The Heat of the Moment – a firefighter´s guide to decision-making

Sabrina Cohen-Hatton, from Newport, spent two years living on the streets and sold The Big Issue to make money when she was just a teenager – barely surviving. By the time she was 17 she had already been to seven funerals of people she knew that had died on the streets.

Now, aged 36, Sabrina is an author, mother, has qualified with a doctorate and one of the top fire fighters in the UK. Cohen-Hatton began to research risks to firefighters and in 2010 she embarked on a part-time doctorate in behavioural neuroscience at Cardiff university. She began her PhD research the day she gave birth. Her first book  Heat of the Moment – published in April 2019 – draws on stories from the frontline of firefighting to show us what it means to be human in the face of disaster.

 Situations can change in an instant in the world of firefighting, so decision-making and situational awareness are critically important for leaders attending incidents. Both decision-making and situational awareness are skills – non-technical skills, yes, but they are skills nonetheless. And skills can be learned.

In fact, throughout the course of my research, I have come to believe that there is nothing you cannot learn. Nature and nurture intertwine. People may have a natural propensity for leadership, but the gifts you are born with can be complemented by learning new skills in the right way.

Context, for instance, is really important when you are developing and practicing a skill. If you want to swim across the Baltic, you want to be doing some open ocean swimming as training. If you are trying to develop leadership skills as a fire commander, you want training to be as realistic as possible.

Good organisations build policies and best practices that assist decision-making. Even so, you need a policy framework that is more like handrails than handcuffs. An overly-prescriptive organisation leaves little room for operational discretion. The fire service can predict, train and plan for many contingencies, but it is impossible to prepare for everything.

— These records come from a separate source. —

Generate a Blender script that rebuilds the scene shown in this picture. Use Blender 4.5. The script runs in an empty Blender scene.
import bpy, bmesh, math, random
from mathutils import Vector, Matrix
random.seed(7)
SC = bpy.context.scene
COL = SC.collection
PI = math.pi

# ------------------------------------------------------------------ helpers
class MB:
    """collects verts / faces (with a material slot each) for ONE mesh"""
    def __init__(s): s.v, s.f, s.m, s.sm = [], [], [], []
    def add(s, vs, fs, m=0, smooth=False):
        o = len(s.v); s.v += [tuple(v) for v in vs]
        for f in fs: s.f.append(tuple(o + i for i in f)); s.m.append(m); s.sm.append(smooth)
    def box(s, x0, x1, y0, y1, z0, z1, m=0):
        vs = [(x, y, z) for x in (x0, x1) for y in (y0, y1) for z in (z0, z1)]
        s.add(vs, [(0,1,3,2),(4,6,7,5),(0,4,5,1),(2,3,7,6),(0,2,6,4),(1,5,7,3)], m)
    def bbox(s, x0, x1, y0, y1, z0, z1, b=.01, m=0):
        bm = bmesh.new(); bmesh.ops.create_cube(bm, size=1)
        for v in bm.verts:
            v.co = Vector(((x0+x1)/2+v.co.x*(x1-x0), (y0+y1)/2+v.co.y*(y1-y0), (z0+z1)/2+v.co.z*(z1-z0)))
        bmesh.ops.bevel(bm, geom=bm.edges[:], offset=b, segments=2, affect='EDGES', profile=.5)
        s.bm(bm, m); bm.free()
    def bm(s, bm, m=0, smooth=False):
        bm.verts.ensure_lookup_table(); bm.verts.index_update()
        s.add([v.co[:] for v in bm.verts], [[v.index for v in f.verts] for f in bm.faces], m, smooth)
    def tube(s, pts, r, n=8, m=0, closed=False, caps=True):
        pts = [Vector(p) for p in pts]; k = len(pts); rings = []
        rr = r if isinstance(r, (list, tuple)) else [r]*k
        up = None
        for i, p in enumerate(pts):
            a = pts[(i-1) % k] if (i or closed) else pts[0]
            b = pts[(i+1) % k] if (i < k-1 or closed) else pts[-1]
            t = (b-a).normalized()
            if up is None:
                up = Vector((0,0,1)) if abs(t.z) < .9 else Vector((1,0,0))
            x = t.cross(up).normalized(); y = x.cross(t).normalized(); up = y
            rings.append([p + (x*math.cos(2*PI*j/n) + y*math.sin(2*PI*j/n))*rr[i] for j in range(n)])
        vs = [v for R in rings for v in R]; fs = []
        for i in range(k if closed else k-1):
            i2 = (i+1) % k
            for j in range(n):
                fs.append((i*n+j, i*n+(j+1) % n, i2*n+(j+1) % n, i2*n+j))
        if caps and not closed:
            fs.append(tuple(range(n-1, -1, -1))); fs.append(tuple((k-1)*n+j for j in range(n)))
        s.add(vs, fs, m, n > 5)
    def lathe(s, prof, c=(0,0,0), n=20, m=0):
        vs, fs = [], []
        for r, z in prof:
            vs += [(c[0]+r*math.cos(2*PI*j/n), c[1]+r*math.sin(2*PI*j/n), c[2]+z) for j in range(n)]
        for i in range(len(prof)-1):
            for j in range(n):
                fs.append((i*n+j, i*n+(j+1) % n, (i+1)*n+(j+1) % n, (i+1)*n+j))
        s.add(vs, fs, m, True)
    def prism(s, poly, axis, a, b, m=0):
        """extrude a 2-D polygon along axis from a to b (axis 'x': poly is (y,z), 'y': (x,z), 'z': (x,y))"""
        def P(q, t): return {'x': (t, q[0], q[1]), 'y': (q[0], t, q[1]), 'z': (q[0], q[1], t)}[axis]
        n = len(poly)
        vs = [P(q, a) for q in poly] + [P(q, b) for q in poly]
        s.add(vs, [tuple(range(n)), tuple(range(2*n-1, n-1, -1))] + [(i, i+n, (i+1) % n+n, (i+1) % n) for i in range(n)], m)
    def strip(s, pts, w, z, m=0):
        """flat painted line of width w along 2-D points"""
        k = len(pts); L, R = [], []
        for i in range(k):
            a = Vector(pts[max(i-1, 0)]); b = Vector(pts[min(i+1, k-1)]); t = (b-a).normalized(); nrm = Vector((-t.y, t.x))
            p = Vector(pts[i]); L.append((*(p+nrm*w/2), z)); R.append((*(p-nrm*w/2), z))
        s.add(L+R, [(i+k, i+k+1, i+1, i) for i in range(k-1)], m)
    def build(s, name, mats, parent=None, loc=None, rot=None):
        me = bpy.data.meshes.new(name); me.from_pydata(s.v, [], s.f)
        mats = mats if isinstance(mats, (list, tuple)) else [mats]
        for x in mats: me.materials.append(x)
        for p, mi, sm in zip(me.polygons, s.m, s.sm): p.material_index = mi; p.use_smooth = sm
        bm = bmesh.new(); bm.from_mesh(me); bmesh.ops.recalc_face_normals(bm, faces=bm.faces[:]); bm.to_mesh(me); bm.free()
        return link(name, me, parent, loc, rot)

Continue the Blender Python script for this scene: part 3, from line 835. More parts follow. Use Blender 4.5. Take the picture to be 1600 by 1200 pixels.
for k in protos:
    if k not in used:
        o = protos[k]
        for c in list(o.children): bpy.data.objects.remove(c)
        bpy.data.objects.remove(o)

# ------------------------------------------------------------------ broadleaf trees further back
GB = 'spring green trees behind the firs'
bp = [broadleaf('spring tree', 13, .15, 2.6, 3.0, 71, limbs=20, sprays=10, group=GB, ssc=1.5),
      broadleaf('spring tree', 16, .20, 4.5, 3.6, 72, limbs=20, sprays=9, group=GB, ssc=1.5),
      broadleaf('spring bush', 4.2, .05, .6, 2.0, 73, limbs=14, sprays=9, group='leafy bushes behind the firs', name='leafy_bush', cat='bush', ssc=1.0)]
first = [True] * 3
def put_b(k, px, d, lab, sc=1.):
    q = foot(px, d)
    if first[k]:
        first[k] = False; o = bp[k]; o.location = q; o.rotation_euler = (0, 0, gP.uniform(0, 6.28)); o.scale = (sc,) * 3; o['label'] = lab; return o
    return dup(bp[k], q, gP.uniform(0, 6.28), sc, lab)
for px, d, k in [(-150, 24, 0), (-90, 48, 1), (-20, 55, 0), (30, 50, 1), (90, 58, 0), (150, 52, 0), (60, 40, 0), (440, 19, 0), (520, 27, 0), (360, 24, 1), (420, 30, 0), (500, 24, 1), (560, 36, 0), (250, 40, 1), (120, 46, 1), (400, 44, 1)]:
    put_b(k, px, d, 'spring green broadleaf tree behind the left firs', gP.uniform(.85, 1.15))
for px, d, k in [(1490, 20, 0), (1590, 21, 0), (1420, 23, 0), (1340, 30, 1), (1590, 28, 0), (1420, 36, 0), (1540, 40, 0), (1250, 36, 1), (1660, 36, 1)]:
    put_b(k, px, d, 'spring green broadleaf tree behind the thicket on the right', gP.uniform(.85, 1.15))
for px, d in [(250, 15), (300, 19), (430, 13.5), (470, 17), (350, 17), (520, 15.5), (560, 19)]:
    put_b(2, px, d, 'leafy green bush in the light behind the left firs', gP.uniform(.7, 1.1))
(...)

If sticking to a policy does not improve the situation – or makes it worse – you have a problem. Personnel need to be empowered to apply their own professional judgement so they can choose the most appropriate action. In return, organisations need to encourage and support personnel so they can apply operational discretion when policy no longer applies.

The Decision Control Process we developed as part of my research helps leaders cut through the fog of “what ifs” and permutations. In short, they can focus on the pebble thrown into the pond instead of following the path of every ripple. This cuts down on decision paralysis caused by accountability anxiety – being afraid of possible negative repercussions when choosing a course of action.

Decision makers have to rapidly ask themselves 3 mental questions:

  1. Why am I doing this? What is my ultimate goal in this situation, and will this decision help get me reach it?
  2. What do I expect to happen? How will this decision affect how the situation evolves?
  3. How do the benefits of this decision outweigh the risks? Can you articulate these benefits in a clear way to yourself and those around you?

In tests, up to 5 times more fire commanders recorded the highest level of situational awareness when using the technique than those who weren’t. With 80% of all firefighter injuries are caused by human error, we need operational discretion to exist at all levels of the organisation – we need to empower people to think and to make the right decisions”.